The wolf whistle – easily ignored expression of appreciation.

‘Nice arse/ nice jugs!’ Oh the hilarity.

”I would so hit that-‘ opined within hearing distance but after runner has gone by enough so that they probably won’t stop and give you a bollocking for being a bad mannered wally. Usually uttered by gormless looking youth with acne who wouldn’t hit a cow’s arse with a banjo.

‘You can run me down any time!’ Buddy if you know how close you are to what I am currently thinking…

And on and on and on. Now I can ignore the quips and I run mostly with head phones which deters all but the most determined of muppet, and while annoying, the public comment is mostly water off this duck’s back. I would prefer if men kept their yaps shut, but I realise the world is not made up rainbows and sparkly butterflies.

There runs the risk however that catcalls can escalate. One friend of mine running in the Phoenix Park one Saturday morning was barked at (no really) by a car of youths, and then because she resolutely ignored the mutts was hit twice with water balloons. Had she laughed in a good-natured way at their initial woofing, perhaps charmed them with a little wave, they might very well have held their cannon fire, but in proving she was an uppity humourless bitch she deserved a soaking.

Think I’m wrong?

A discussion of this recently on a different forum brought out the apologists in droves.

‘Women should be glad they’re still hawt enough to attract attention.’

‘Get over it, it’s harmless fun. Feminazis RUIN everything.’

‘It will get to the point men will be afraid to say ANYTHING to a member of the opposite sex.’

‘Women do it too!’

‘I like compliments! You need to get over it.’

‘What if the guy was good-looking, bet you wouldn’t mind then.’

And so on.

And perhaps I am the weirdo who rather likes going about their day not having to act on demand and smile real purdy when told to, perhaps I think actual respectful behaviour is NOT bellowing like a lost calf out the window of a moving vehicle.
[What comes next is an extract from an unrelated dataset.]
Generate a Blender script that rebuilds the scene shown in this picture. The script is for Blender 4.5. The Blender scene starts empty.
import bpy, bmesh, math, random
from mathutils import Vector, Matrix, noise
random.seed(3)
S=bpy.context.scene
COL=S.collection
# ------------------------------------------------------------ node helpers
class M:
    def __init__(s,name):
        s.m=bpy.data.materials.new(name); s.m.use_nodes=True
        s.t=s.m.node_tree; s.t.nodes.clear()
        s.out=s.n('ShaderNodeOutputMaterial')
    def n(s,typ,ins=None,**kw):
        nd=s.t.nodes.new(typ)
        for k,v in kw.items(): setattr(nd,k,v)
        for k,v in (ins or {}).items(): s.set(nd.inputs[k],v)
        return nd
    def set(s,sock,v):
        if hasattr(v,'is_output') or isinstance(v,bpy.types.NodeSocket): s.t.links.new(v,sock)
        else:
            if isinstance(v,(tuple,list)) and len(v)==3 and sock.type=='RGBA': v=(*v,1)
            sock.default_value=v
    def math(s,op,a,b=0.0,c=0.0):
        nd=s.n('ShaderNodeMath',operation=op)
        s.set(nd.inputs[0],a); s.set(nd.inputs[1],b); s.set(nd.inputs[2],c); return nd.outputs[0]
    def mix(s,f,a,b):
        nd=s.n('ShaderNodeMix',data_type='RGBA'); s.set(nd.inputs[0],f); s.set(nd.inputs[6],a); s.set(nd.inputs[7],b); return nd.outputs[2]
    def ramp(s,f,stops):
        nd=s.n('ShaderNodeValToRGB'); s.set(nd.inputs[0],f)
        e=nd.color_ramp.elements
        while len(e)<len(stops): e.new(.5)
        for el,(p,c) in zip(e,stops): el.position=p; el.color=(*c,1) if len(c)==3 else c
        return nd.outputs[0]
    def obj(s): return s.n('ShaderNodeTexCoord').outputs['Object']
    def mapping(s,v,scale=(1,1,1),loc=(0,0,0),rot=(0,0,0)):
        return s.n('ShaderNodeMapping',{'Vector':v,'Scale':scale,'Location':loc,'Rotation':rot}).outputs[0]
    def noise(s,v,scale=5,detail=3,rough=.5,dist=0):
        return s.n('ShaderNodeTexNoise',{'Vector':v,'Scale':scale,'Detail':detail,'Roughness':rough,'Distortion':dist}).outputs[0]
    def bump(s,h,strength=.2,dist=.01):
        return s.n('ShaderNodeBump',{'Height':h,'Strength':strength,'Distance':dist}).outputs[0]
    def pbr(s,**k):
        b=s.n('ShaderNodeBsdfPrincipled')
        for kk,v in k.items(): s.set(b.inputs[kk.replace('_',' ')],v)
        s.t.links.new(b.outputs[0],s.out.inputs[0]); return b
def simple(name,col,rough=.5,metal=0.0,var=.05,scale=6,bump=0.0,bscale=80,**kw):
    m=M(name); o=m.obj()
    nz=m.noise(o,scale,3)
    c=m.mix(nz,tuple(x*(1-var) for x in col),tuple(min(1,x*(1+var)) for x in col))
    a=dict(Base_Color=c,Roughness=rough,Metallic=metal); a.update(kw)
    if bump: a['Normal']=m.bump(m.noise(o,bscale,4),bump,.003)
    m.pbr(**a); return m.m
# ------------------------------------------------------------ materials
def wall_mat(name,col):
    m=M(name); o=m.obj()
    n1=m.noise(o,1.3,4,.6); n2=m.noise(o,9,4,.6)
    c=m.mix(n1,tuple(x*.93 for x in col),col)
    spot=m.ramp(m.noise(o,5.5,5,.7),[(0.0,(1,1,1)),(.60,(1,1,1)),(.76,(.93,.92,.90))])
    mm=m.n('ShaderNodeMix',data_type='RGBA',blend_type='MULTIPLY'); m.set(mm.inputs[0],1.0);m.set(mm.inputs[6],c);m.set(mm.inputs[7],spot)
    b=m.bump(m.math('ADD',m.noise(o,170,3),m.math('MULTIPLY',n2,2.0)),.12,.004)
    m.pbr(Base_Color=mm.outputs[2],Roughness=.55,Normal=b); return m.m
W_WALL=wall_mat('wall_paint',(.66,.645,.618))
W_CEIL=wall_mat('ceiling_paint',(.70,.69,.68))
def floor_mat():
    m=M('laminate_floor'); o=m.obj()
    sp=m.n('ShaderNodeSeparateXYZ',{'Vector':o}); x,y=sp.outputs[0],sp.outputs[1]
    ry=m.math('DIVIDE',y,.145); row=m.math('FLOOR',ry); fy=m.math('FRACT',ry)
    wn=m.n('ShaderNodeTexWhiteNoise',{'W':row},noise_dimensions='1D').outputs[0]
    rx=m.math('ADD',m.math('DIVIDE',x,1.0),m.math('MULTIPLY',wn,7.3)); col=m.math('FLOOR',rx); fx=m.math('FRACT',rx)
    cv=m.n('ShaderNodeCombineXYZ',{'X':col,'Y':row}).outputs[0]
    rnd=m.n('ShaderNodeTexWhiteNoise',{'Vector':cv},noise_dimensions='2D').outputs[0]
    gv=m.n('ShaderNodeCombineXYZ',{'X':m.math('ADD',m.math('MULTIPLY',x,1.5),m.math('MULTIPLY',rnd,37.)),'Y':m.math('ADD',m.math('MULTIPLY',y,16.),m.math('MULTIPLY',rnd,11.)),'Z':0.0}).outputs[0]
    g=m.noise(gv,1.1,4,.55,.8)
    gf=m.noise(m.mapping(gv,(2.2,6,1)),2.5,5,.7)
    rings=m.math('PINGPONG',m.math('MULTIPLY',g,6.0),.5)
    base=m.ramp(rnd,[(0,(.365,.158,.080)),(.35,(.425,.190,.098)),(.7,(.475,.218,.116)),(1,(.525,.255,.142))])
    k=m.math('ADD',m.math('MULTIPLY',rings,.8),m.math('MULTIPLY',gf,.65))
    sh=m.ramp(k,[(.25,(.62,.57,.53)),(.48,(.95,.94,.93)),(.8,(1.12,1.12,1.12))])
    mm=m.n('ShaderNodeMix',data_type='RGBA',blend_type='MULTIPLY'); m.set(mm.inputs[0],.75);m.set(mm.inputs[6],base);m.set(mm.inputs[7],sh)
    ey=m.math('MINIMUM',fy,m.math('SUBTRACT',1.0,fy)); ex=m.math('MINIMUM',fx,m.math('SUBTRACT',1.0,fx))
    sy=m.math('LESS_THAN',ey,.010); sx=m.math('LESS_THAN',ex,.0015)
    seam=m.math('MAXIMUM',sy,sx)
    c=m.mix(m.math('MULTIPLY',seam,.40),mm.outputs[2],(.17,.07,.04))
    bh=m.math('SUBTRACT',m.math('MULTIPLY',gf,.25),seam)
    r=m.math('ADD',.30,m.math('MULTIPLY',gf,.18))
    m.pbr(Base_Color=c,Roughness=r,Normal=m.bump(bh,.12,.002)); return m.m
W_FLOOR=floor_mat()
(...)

Or perhaps I should not have to defend my reaction, since my reaction is a response to an action I did not invite in the first place.

And while I am on the subject of reactions, there is an increasing interwebular group who pick up their misogynist pom-poms wherever a woman complains about ‘harmless’ male behaviour. Instead of stepping out of their shoes and into ours, they snap and snarl anonymously, like keyboard ninjas, draggin’ out the canards, humourless and persecuted. They will attempt to close you down when you vocally hold your hand up and say ‘you know what, this bugs me and I wish you would just stop doing it.’ It seems that when you express displeasure about certain behaviours you are riding into battle on a high horse and need to be yanked down as quickly as possible, the girth sliced quickly and cleanly.

To this I say step up. Play the ball, not the player. I am not a humourless man-hatin’ nazi of any stripe. I expect to be treated with the dignity I afford everyone else as I go about my day.

Ladies, the floor is open, if there is something you would like to say on this subject I am all ears.